Communities First Act
House Financial Services Committee member Blaine Luetkemeyer (R-Mo.) formally introduced IBAT and ICBA-advocated legislation to reduce regulatory, tax and paperwork burdens on community banks and the customers they serve. The Communities First Act (H.R.1697) is a top IBAT and ICBA policy priority designed to help community banks attract capital and support their communities.
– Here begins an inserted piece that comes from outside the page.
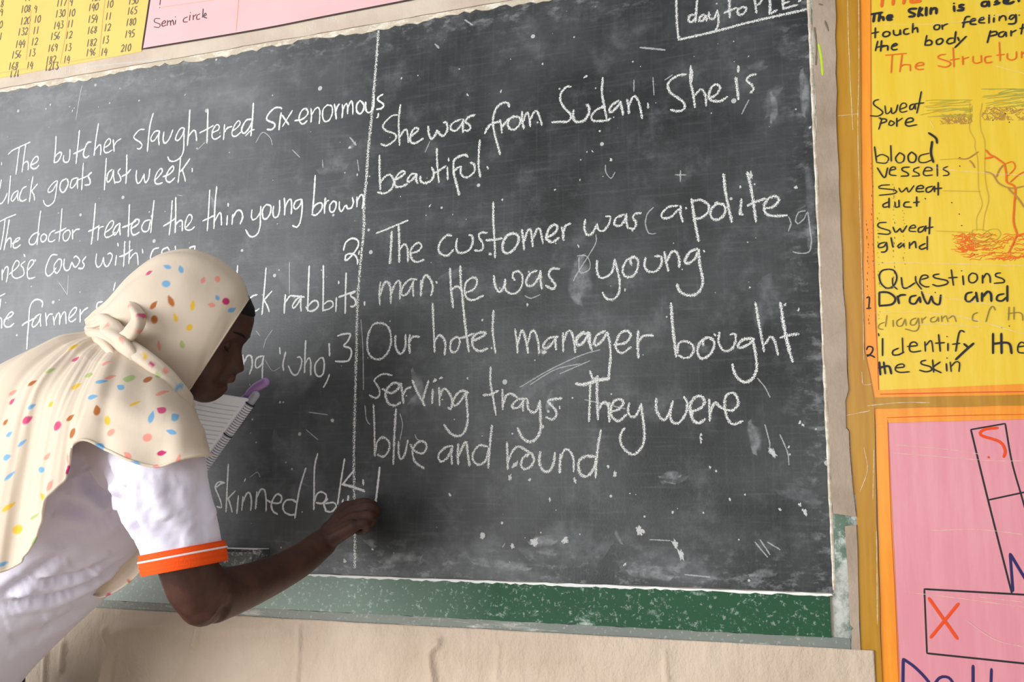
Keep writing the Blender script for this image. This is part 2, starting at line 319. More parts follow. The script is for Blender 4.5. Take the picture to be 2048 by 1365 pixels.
T_RIGHT = [
 ('She was from Sudan. She is', [((740,120,.2198), """
250,500 200,510 135,570 118,610 150,645 220,670 240,705 210,745 150,780 100,765;278,405 262,560 270,775;275,700 310,640 335,640 345,690 350,750;
365,700 430,650 440,625 410,620 380,660 365,720 380,755 420,755 485,715;530,605 535,670 560,720 590,690 610,640;610,640 640,680 670,690 700,650 705,600 690,565 670,570;
830,540 770,565 735,600 745,640 790,640 835,580 850,545;850,540 845,600 850,660;955,500 900,520 870,560 905,590 915,620 890,645 860,640;
1268,430 1255,395 1210,390 1150,440 1120,540 1130,650 1160,770 1185,860;1045,670 1070,620 1110,580 1180,560;1185,545 1195,600 1200,665;1200,610 1225,580 1270,530;
1310,510 1270,540 1255,590 1280,630 1320,630 1360,590 1370,540 1340,515 1300,525;1385,470 1385,550 1400,625;1395,570 1415,500 1435,480 1450,530 1460,605;1455,550 1490,480 1515,465 1540,510 1565,595"""), ((1100,100,.26367), """
160,280 125,280 85,330 80,385 110,440 150,480 160,515 130,545 80,545 15,550;180,455 175,500 190,540 230,545 265,530 295,480 295,430 275,415;258,212 280,195;
400,210 395,330 415,440 430,525;420,430 360,450 315,500 325,535 370,540 430,535 460,520;520,385 470,420 450,460 470,470 520,420 535,395;535,390 545,440 555,495;
585,375 595,430 600,485;598,430 625,360 645,350 675,400 700,520;742,405 746,440;1035,185 970,195 905,240 895,280 920,330 980,370 1020,410 1015,450 970,465 915,455;
1068,120 1065,230 1085,330 1100,435;1075,150 1075,240;1095,350 1130,310 1155,300 1180,350 1185,425;1205,370 1260,340 1290,290 1265,262 1230,280 1205,340 1215,375 1260,390 1300,385 1345,355;
1410,210 1420,290 1430,375;1428,122 1432,168;1430,125 1426,165;1565,185 1520,195 1490,230 1530,265 1545,300 1520,325""")]),
 ('beautiful.', [((740,120,.2198), """
88,870 88,1010 95,1180;90,1130 130,1070 180,1045 215,1090 215,1130 190,1180 130,1215 70,1205;240,1090 300,1050 320,1020 290,1015 250,1050 225,1110 235,1150 280,1155 340,1130;
425,1040 380,1040 340,1090 345,1110 380,1095 425,1040;425,1040 420,1090 435,1125;460,1060 460,1100 490,1120 540,1110 575,1070 580,1020 560,980;608,805 612,950 628,1115;590,1030 640,1000 690,965;
705,975 708,1090;715,895 718,920;890,885 870,865 820,875 770,910 760,960 765,1040 790,1140 812,1230;755,1025 795,985 830,970;830,970 826,1020 840,1055 880,1070 930,1040 955,1000 945,950 915,935;
1000,730 990,860 990,980 1005,1065;1068,972 1076,990""")]),
 ('The customer was a polite', [((740,380,.24915), """
50,350 150,310 305,245;175,335 170,450 160,590;230,280 235,420 235,580;240,480 270,440 295,450 305,510 305,580;330,510 390,490 415,450 390,425 350,450 325,500 340,560 380,580 435,560;
655,370 620,365 565,420 550,480 570,515 610,530 640,515 670,480;700,390 692,450 705,500 750,505 800,480 825,420 820,370 795,365;940,345 890,345 875,380 905,430 905,475 880,490 840,485;
990,100 990,250 1000,400 1005,545;930,405 1000,400 1060,390;1140,350 1090,380 1065,440 1070,490 1105,510 1155,480 1190,420 1190,370 1150,350 1110,360 1085,400;
1220,320 1230,400 1238,480;1235,420 1270,320 1290,320 1300,390 1308,455;1305,400 1345,310 1365,315 1380,380 1390,430;1410,385 1480,350 1505,300 1480,280 1440,310 1415,380 1435,410 1470,420 1515,385;
1540,300 1550,350 1555,405;1552,350 1570,290 1610,270"""), ((1140,340,.2931), """
105,340 98,400 120,445 155,430 185,370;185,370 195,410 230,415 265,370 275,320 245,318;370,305 315,330 305,375 345,380 375,340 385,302;385,300 385,350 395,400;485,295 445,300 430,325 450,360 440,400 405,398;
735,245 670,255 625,305 640,330 690,320 745,265;755,245 755,300 770,355;830,200 850,340 878,485;835,215 890,205 945,240 940,290 890,330 855,330;1010,230 970,260 960,310 985,340 1030,330 1060,285 1050,240 1010,230 990,225;
1048,30 1060,140 1085,270 1105,355;1170,200 1165,260 1160,305;1160,305 1182,303;1162,112 1162,122;793,258 793,266;1210,15 1235,120 1255,250 1270,355;1210,245 1265,220 1335,195;
1330,265 1390,250 1425,205 1400,180 1350,200 1325,250 1340,300 1400,315 1480,310""")]),
 ('man. He was young.', [((740,380,.24915), """
85,740 75,830 80,925;80,850 110,760 140,740 165,790 168,910;170,840 200,760 235,730 245,790 240,875;375,720 320,720 270,770 250,830 270,850 310,820 350,730;350,730 345,790 350,855;
410,730 410,850;412,800 430,710 455,685 490,730 505,790 490,850;530,738 538,748;642,630 650,780 668,945;650,805 700,775 745,810;725,610 730,750 742,860 750,950 770,1130 795,1300;
760,830 830,800 860,750 850,710 810,710 770,750 760,820 780,870 830,885 910,850;995,690 1005,770 1040,820 1080,770 1085,720;1085,720 1085,790 1120,830 1170,830 1215,780 1225,700 1195,655 1155,665 1145,700 1165,725;
1340,650 1290,670 1255,730 1265,770 1310,765 1350,710 1370,655;1370,650 1370,720 1380,795;1520,635 1460,635 1435,680 1465,730 1490,770 1465,795 1410,770"""), ((1140,340,.2931), """
185,620 185,690 205,735 250,730 290,690 305,615;305,610 325,690 340,770 330,850 290,885 245,875 222,835;440,595 385,620 360,680 375,725 420,730 455,690 465,620 430,592 412,615 420,650;
515,600 510,660 540,695 590,690 625,640 620,592 580,590;645,560 655,620 672,690;665,620 690,565 725,560 745,610 745,665;870,540 820,560 785,620 800,640 850,610 880,545;
880,545 885,640 905,740 900,800 860,850 800,855 750,830 730,780;914,552 918,562""")]),
 ('Our hotel manager bought', [((740,380,.24915), """
60,1065 20,1090 -15,1170 -20,1280 15,1345 80,1360 140,1310 170,1220 155,1120 110,1075 40,1070;205,1170 205,1250 230,1310 260,1310 285,1250 285,1165;320,1165 315,1240 320,1310;320,1220 345,1180 395,1180;
503,910 510,1080 520,1305;520,1220 550,1170 580,1180 605,1230 600,1325;700,1180 655,1210 645,1280 665,1305 700,1290 720,1230 715,1190 690,1180;725,1190 770,1180 830,1155;
820,1215 880,1190 930,1155 900,1145 850,1160 820,1210 835,1270 880,1295 945,1275;992,970 985,1120 995,1220 1008,1310;1165,1120 1180,1220 1185,1310;1185,1240 1210,1150 1225,1130 1250,1200 1270,1310;1268,1230 1295,1140 1325,1140 1350,1220 1358,1310;
1510,1180 1440,1190 1395,1240 1395,1270 1440,1260 1495,1188;1490,1190 1490,1240 1495,1285;1550,1150 1552,1300;1555,1220 1585,1140 1615,1140 1640,1220 1648,1305;1765,1150 1700,1160 1660,1210 1660,1245 1700,1240 1745,1180 1765,1155;1765,1150 1765,1210 1775,1260"""), ((1140,340,.2931), """
95,1105 50,1140 45,1180 70,1195 110,1150 125,1108;125,1105 130,1180 150,1230;240,1100 185,1130 165,1190 180,1200 225,1160 255,1108;300,1195 380,1180 415,1130 390,1100 345,1115 315,1180 320,1230 360,1250 415,1210;
465,1100 462,1190 468,1285;465,1180 500,1135 570,1130;690,910 700,1060 725,1275;735,1250 740,1190 780,1170 830,1190 845,1230 820,1275 780,1285 740,1265;
940,1145 890,1175 870,1240 890,1285 930,1280 970,1240 985,1180 950,1145 910,1160 910,1200;1020,1110 1015,1180 1050,1235 1100,1225 1130,1170 1125,1120 1095,1125;1240,1150 1180,1160 1145,1200 1165,1215 1220,1190 1255,1152;
1265,905 1290,1050 1325,1240;1330,1190 1370,1140 1400,1180 1420,1265;1435,905 1460,1060 1485,1200 1520,1310;1446,1000 1466,1100 1500,1230;1435,1145 1490,1130 1560,1120"""), ((1140,600,.26371), """
285,250 302,330 308,430 300,520 295,590;1385,290 1410,430 1415,520 1390,590 1340,625 1290,610 1250,560 1232,490""")]),
 ('serving trays. They were', [((720,640,.24905), """
258,447 190,435 140,460 115,490 150,545 160,590 140,625 110,625 75,605;180,555 250,590 310,550 310,515 265,510 220,555 205,610 230,670 280,690 325,665;330,510 340,590 350,670;345,610 370,560 410,540;
420,485 460,580 520,690;550,490 520,590 500,660;585,560 580,670;590,497 612,485;640,472 660,465;635,545 640,690;642,620 670,555 710,580 740,650 730,715 705,705;
870,590 820,570 770,610 745,670 765,690 810,650 850,585;850,580 860,700 865,810 840,900 790,935 730,915 675,845;1050,380 1048,500 1070,630 1093,765;990,605 1050,600 1110,570;1145,560 1145,640 1148,720;1150,680 1175,610 1215,595 1265,625;
1340,635 1270,640 1220,690 1230,710 1280,700 1315,645;1315,640 1308,690 1310,735;1345,640 1350,710 1385,745 1420,730 1445,655;1445,650 1450,780 1450,880 1420,950 1370,980 1310,955 1265,870;1620,632 1550,640 1510,655 1550,700 1580,750 1550,800 1495,785;1605,698 1605,712"""), ((1140,600,.26371), """
45,637 110,640 200,610 300,593;55,642 120,644 205,618 295,602;150,540 180,605 212,578;155,620 150,780 145,925;207,580 205,730 213,910;215,840 250,780 285,790 295,850 300,925;310,850 370,830 405,780 380,755 335,770 310,830 320,890 370,920 430,870;
450,785 440,840 460,885 500,880 540,795;540,790 550,880 565,1000 550,1110 480,1175 410,1130 380,1060 395,1000 415,975;655,750 655,830 690,900 725,905 760,840 780,770;780,770 760,870 780,930 830,930 880,860 890,790 865,735;
915,845 980,830 1020,780 1000,735 950,740 915,790 915,860 940,920 980,935 1025,905;1055,755 1060,840 1062,920;1065,860 1085,800 1105,775;1105,780 1150,820 1230,840 1275,790 1260,725 1220,705 1180,740 1175,830 1200,910 1240,945 1310,920""")]),
 ('blue and round.', [((720,640,.24905), """
108,680 115,830 120,1095;125,1060 140,980 185,945 235,985 230,1050 190,1100 140,1085;290,715 278,900 268,1160;310,980 310,1070 330,1120 360,1080 385,970;405,1000 435,1050 500,1075 535,1030 520,985 475,980 430,1030 425,1090 450,1150 515,1195;
740,1010 680,1030 630,1090 650,1140 700,1110 745,1020;745,1015 735,1090 740,1160;790,1000 785,1080 790,1160;790,1100 835,1000 855,985 865,1070 880,1175;1025,1020 960,1010 910,1070 910,1130 955,1165 1010,1130 1035,1030;1060,850 1045,1000 1030,1190;
1180,985 1185,1090 1187,1200;1190,1140 1230,1050 1280,1020 1360,1065;1365,1070 1310,1110 1295,1170 1320,1200 1370,1180 1400,1120 1370,1070 1340,1100;1450,1060 1440,1140 1470,1210 1520,1215 1555,1150 1565,1070;1610,1080 1605,1190 1605,1230;1610,1130 1640,1050 1680,1050 1715,1120 1715,1220"""), ((1140,600,.26371), """
190,1190 110,1190 65,1240 80,1320 130,1340 180,1280 200,1200;235,990 215,1100 200,1230 195,1350;288,1260 292,1272""")]),
 ('day to PLE', [((1300,0,.2246), """
235,-120 235,0 240,200 255,355;255,355 600,275 900,195 1410,80;420,0 412,100 405,195;395,130 355,140 345,185 375,195 405,160;480,130 450,150 440,185 470,185 495,140;495,138 505,185;525,110 530,160 570,165 600,95;600,90 610,160 605,230 580,275;
707,-30 708,80 712,155;660,115 710,95 770,70;830,60 780,90 790,130 830,125 860,80 830,60;930,-30 940,60 950,115;950,50 985,20 1000,-10;1065,-30 1070,60 1065,125;1065,125 1130,90;1185,-30 1185,80;1185,80 1310,45;1180,35 1240,15;1325,12 1340,3""")]),
]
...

Among its provisions, the Communities First Act would:
Among its provisions, the Communities First Act would:
- address onerous and expensive over-regulation,
- encourage greater saving, investing and lending,
- reduce counterproductive procyclical policies by allowing community banks to amortize losses on commercial real estate loans and other real estate owned over 10 years for regulatory capital purposes,
- recognize the cost of regulations by require the Securities and Exchange Commission to conduct a cost-benefit analysis before approving any proposed accounting change,
- increase the threshold number of bank shareholders that trigger SEC registration from 500 to 2,000,
- allow the Financial Stability Oversight Council to veto Consumer Financial Protection Bureau rules that would adversely impact a subset of the financial services industry,
- amend the Wall Street Reform Act to restore bank reliance on external credit ratings
- extend the five-year net-operating-loss carryback provision to better reflect business cycles and free up cash flow when it is most needed and
- create a limited tax credit for community banks to improve the flow of credit.